*Extracted records*.
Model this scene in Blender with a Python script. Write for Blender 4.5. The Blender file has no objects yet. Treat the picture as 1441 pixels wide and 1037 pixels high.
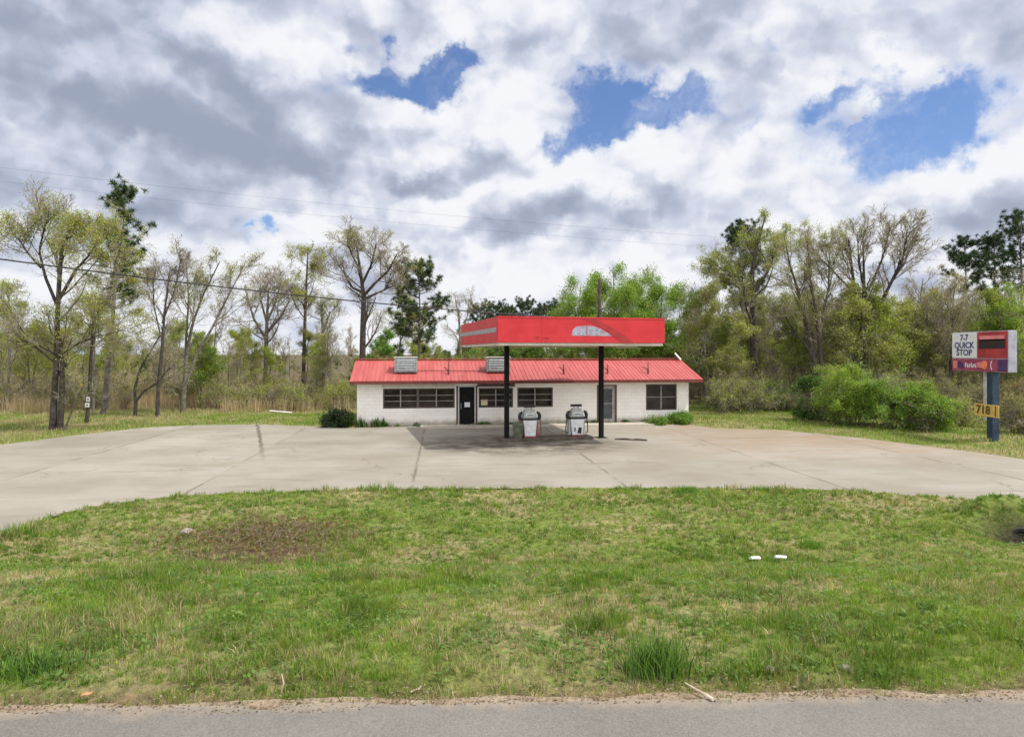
import bpy, math, random
import numpy as np
from mathutils import Vector, Matrix
from mathutils.geometry import delaunay_2d_cdt

S = bpy.context.scene
COL = S.collection
F = 939.0            # focal length in pixels of the 1441 px wide photograph
CX, HY, CH = 720.5, 497.0, 4.0   # vanishing column, horizon row, camera height
ROADZ = 1.4
R = math.radians

# ------------------------------------------------------------------ camera
cd = bpy.data.cameras.new('camera'); cam = bpy.data.objects.new('camera', cd); COL.objects.link(cam)
cam.location = (0, 0, CH); cam.rotation_euler = (R(90), 0, 0)
cd.sensor_width = 36.0; cd.lens = 36.0 * F / 1441.0
cd.shift_y = -(518.5 - HY) / 1441.0
cd.clip_start = 0.05; cd.clip_end = 5000
S.camera = cam

# ------------------------------------------------------------------ exposure, sun, sky
S.view_settings.view_transform = 'Standard'; S.view_settings.look = 'None'
S.view_settings.exposure = 0.25; S.view_settings.gamma = 1.0
SUN = Vector((0.50, -0.15, 0.90)).normalized()
sl = bpy.data.lights.new('sun', 'SUN'); sl.energy = 3.45; sl.angle = R(0.5); sl.color = (1.0, 0.95, 0.87)
so = bpy.data.objects.new('sun', sl); COL.objects.link(so)
so.rotation_euler = SUN.to_track_quat('Z', 'Y').to_euler(); so.location = (20, -10, 40)

class NG:
    """tiny helper to write node graphs as expressions"""
    def __init__(s, tree): s.t = tree; s.n = tree.nodes; s.l = tree.links
    def put(s, sock, v):
        if isinstance(v, bpy.types.NodeSocket): s.l.new(v, sock)
        elif v is not None: sock.default_value = v
    def math(s, op, a, b=None, c=None, clamp=False):
        n = s.n.new('ShaderNodeMath'); n.operation = op; n.use_clamp = clamp
        s.put(n.inputs[0], a); s.put(n.inputs[1], b); s.put(n.inputs[2], c); return n.outputs[0]
    def vec(s, op, a, b=None, sc=None):
        n = s.n.new('ShaderNodeVectorMath'); n.operation = op
        s.put(n.inputs[0], a); s.put(n.inputs[1], b)
        if sc is not None: s.put(n.inputs['Scale'], sc)
        return n.outputs['Value'] if op in ('DOT_PRODUCT', 'LENGTH', 'DISTANCE') else n.outputs['Vector']
    def noise(s, v, scale, detail=4, rough=0.55, dist=0.0, out='Fac'):
        n = s.n.new('ShaderNodeTexNoise'); s.put(n.inputs['Vector'], v)
        n.inputs['Scale'].default_value = scale; n.inputs['Detail'].default_value = detail
        n.inputs['Roughness'].default_value = rough; n.inputs['Distortion'].default_value = dist
        return n.outputs[out]
    def sstep(s, x, a, b):
        n = s.n.new('ShaderNodeMapRange'); n.interpolation_type = 'SMOOTHSTEP'
        s.put(n.inputs[0], x); n.inputs[1].default_value = a; n.inputs[2].default_value = b
        n.inputs[3].default_value = 0; n.inputs[4].default_value = 1; return n.outputs[0]
    def mix(s, f, a, b, mode='MIX'):
        n = s.n.new('ShaderNodeMix'); n.data_type = 'RGBA'; n.blend_type = mode
        s.put(n.inputs[0], f)
        for i, v in ((6, a), (7, b)):
            if isinstance(v, tuple) and len(v) == 3: v = (*v, 1)
            s.put(n.inputs[i], v)
        return n.outputs[2]
    def sep(s, v):
        n = s.n.new('ShaderNodeSeparateXYZ'); s.put(n.inputs[0], v); return n.outputs
    def comb(s, x, y, z):
        n = s.n.new('ShaderNodeCombineXYZ'); s.put(n.inputs[0], x); s.put(n.inputs[1], y); s.put(n.inputs[2], z); return n.outputs[0]

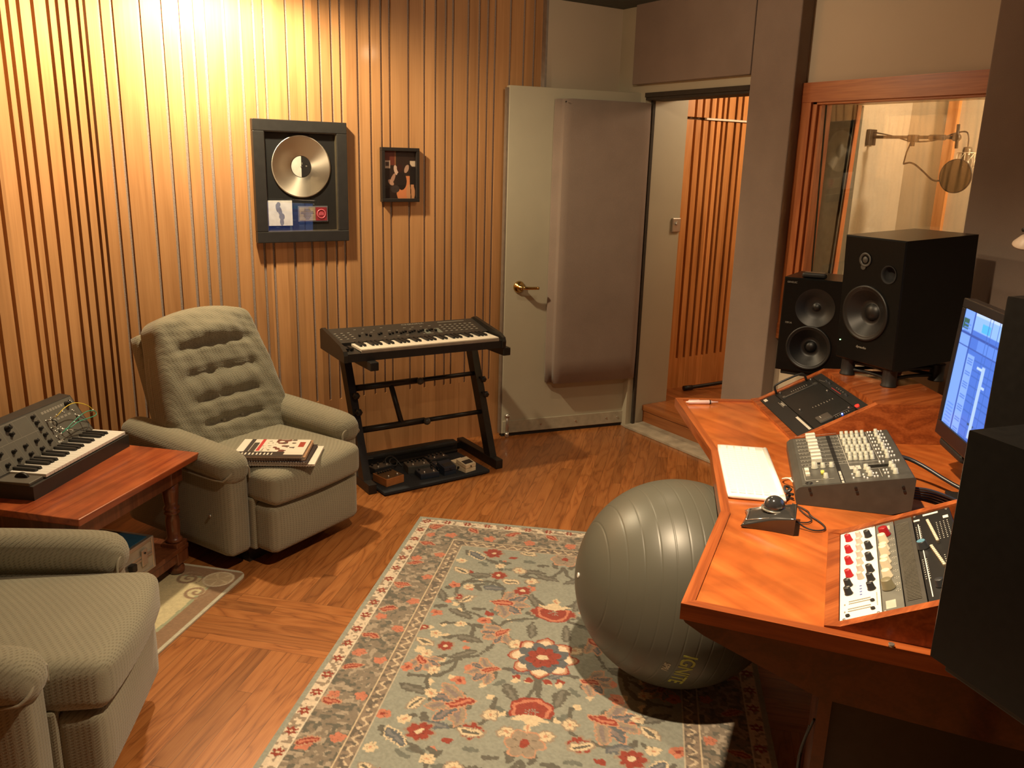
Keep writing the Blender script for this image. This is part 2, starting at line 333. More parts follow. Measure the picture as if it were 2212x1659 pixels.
# ================================================================== SETTING
def floor_mat():
    m, n, b = nt('oak_floor'); setb(b, None, .33, coat=.25); N = n.nodes.new; Lk = n.links.new
    tc = N('ShaderNodeTexCoord'); rot = N('ShaderNodeMapping'); rot.inputs['Rotation'].default_value = (0, 0, R(-45)); Lk(tc.outputs['Object'], rot.inputs['Vector'])
    sp = N('ShaderNodeSeparateXYZ'); Lk(rot.outputs[0], sp.inputs[0])      # X = along planks (x+y)/sqrt2, Y = across
    def M(op, a, b=None, c=None):
        k = N('ShaderNodeMath'); k.operation = op
        for i, q in enumerate((a, b, c)):
            if q is None: continue
            if isinstance(q, (int, float)): k.inputs[i].default_value = q
            else: Lk(q, k.inputs[i])
        return k.outputs[0]
    t, s = sp.outputs['X'], sp.outputs['Y']
    band = M('MULTIPLY', M('GREATER_THAN', t, 2.322), M('LESS_THAN', t, 2.648))
    mix = lambda A, B: M('ADD', M('MULTIPLY', A, M('SUBTRACT', 1, band)), M('MULTIPLY', B, band))
    across = mix(s, M('ADD', t, 3.3)); along = mix(t, s); W = .0572
    ci = M('DIVIDE', across, W); cell = M('FLOOR', ci); fr = M('FRACT', ci)
    wn = N('ShaderNodeTexWhiteNoise'); wn.noise_dimensions = '1D'; Lk(cell, wn.inputs['W'])
    al = M('ADD', along, M('MULTIPLY', wn.outputs['Value'], 7)); seg = M('FLOOR', M('DIVIDE', al, 1.15)); fr2 = M('FRACT', M('DIVIDE', al, 1.15))
    cv = N('ShaderNodeCombineXYZ'); Lk(cell, cv.inputs[0]); Lk(seg, cv.inputs[1]); Lk(band, cv.inputs[2])
    w3 = N('ShaderNodeTexWhiteNoise'); Lk(cv.outputs[0], w3.inputs['Vector'])
    pv = N('ShaderNodeCombineXYZ'); Lk(M('MULTIPLY', along, 1.6), pv.inputs[0]); Lk(M('MULTIPLY', across, 10), pv.inputs[1]); Lk(M('MULTIPLY', w3.outputs['Value'], 40), pv.inputs[2])
    no = N('ShaderNodeTexNoise'); no.inputs['Scale'].default_value = 1.3; no.inputs['Detail'].default_value = 2.5; no.inputs['Distortion'].default_value = .5; Lk(pv.outputs[0], no.inputs['Vector'])
    ringv = M('PINGPONG', M('MULTIPLY', no.outputs['Fac'], 13), 1)
    pf = N('ShaderNodeCombineXYZ'); Lk(M('MULTIPLY', along, 5), pf.inputs[0]); Lk(M('MULTIPLY', across, 260), pf.inputs[1]); Lk(w3.outputs['Value'], pf.inputs[2])
    fi = N('ShaderNodeTexNoise'); fi.inputs['Scale'].default_value = 1; Lk(pf.outputs[0], fi.inputs['Vector'])
    g = M('ADD', M('MULTIPLY', M('POWER', ringv, .6), .44), M('MULTIPLY', fi.outputs['Fac'], .54))
    r = N('ShaderNodeValToRGB'); e = r.color_ramp.elements; e[0].position = .2; e[0].color = (.20, .066, .018, 1); e[1].position = .8; e[1].color = (.40, .155, .045, 1)
    k = e.new(.5); k.color = (.33, .115, .030, 1); Lk(g, r.inputs['Fac'])
    mr = N('ShaderNodeMapRange'); mr.inputs['To Min'].default_value = .74; mr.inputs['To Max'].default_value = 1.12; Lk(w3.outputs['Value'], mr.inputs[0])
    e1 = M('MINIMUM', M('MINIMUM', fr, M('SUBTRACT', 1, fr)), M('MULTIPLY', M('MINIMUM', fr2, M('SUBTRACT', 1, fr2)), 20))
    e2 = M('MULTIPLY', M('MINIMUM', M('ABSOLUTE', M('SUBTRACT', t, 2.322)), M('ABSOLUTE', M('SUBTRACT', t, 2.648))), 18)
    gap = N('ShaderNodeMapRange'); gap.inputs['From Max'].default_value = .028; gap.inputs['To Min'].default_value = .45; Lk(M('MINIMUM', e1, e2), gap.inputs[0])
    hs = N('ShaderNodeHueSaturation'); Lk(M('MULTIPLY', mr.outputs[0], gap.outputs[0]), hs.inputs['Value']); Lk(r.outputs['Color'], hs.inputs['Color']); Lk(hs.outputs['Color'], b.inputs['Base Color'])
    bp = N('ShaderNodeBump'); bp.inputs['Strength'].default_value = .18; bp.inputs['Distance'].default_value = .001; Lk(M('ADD', gap.outputs[0], M('MULTIPLY', g, .25)), bp.inputs['Height']); Lk(bp.outputs[0], b.inputs['Normal'])
    return m
flm = floor_mat()
b = BM(); box(b, -1.6, 3.62, -1.6, 4.35, -.1, 0); struct('floor', b, flm)
b = BM(); box(b, -1.6, 5.6, -1.6, 4.4, CEIL, CEIL+.1); struct('ceiling', b, ceilm)
# back wall: felt backing and oak slats of five repeating widths
SL = [.587, .635, .745, .834, .908, .968, 1.019, 1.108, 1.183, 1.246, 1.294, 1.402, 1.494, 1.568, 1.627, 1.675, 1.765, 1.834, 1.895, 1.943, 2.05, 2.143, 2.21, 2.271, 2.315, 2.409, 2.478, 2.533, 2.58, 2.679, 2.771, 2.84, 2.90]
def slats(bm, xs, y0, y1, zlo, zhi, wd, start, end):
    """boards between slots centred on xs; solid board below zlo"""
    ed = [start]+[x for x in xs if start < x < end]+[end]
    for i, (a, c) in enumerate(zip(ed, ed[1:])):
        box(bm, a+(wd/2 if i else 0), c-(wd/2 if i < len(ed)-2 else 0), y0, y1, zlo, zhi)
    for k in range(int((end-start)/.6)+1):
        x0 = start+k*.6; x1 = min(end, x0+.598)
        if x1 > x0: box(bm, x0, x1, y0, y1, .0, zlo)
b = BM(); box(b, .45, 3.6, 4.2405, 4.35, 0, CEIL); wb = struct('wall_back', b, felt)
b = BM(); slats(b, SL, 4.2325, 4.2405, .36, CEIL, .014, .573, 2.905); struct('slats', b, oak, wb)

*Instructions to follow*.
Copy the records above from the first line through the line containing "so.rotation_euler = SUN.to_track_quat('Z', 'Y').to_euler();", both included, and leave out any pictures.

*Complete output*.
Model this scene in Blender with a Python script. Write for Blender 4.5. The Blender file has no objects yet. Treat the picture as 1441 pixels wide and 1037 pixels high.
import bpy, math, random
import numpy as np
from mathutils import Vector, Matrix
from mathutils.geometry import delaunay_2d_cdt

S = bpy.context.scene
COL = S.collection
F = 939.0            # focal length in pixels of the 1441 px wide photograph
CX, HY, CH = 720.5, 497.0, 4.0   # vanishing column, horizon row, camera height
ROADZ = 1.4
R = math.radians

# ------------------------------------------------------------------ camera
cd = bpy.data.cameras.new('camera'); cam = bpy.data.objects.new('camera', cd); COL.objects.link(cam)
cam.location = (0, 0, CH); cam.rotation_euler = (R(90), 0, 0)
cd.sensor_width = 36.0; cd.lens = 36.0 * F / 1441.0
cd.shift_y = -(518.5 - HY) / 1441.0
cd.clip_start = 0.05; cd.clip_end = 5000
S.camera = cam

# ------------------------------------------------------------------ exposure, sun, sky
S.view_settings.view_transform = 'Standard'; S.view_settings.look = 'None'
S.view_settings.exposure = 0.25; S.view_settings.gamma = 1.0
SUN = Vector((0.50, -0.15, 0.90)).normalized()
sl = bpy.data.lights.new('sun', 'SUN'); sl.energy = 3.45; sl.angle = R(0.5); sl.color = (1.0, 0.95, 0.87)
so = bpy.data.objects.new('sun', sl); COL.objects.link(so)
so.rotation_euler = SUN.to_track_quat('Z', 'Y').to_euler(); so.location = (20, -10, 40)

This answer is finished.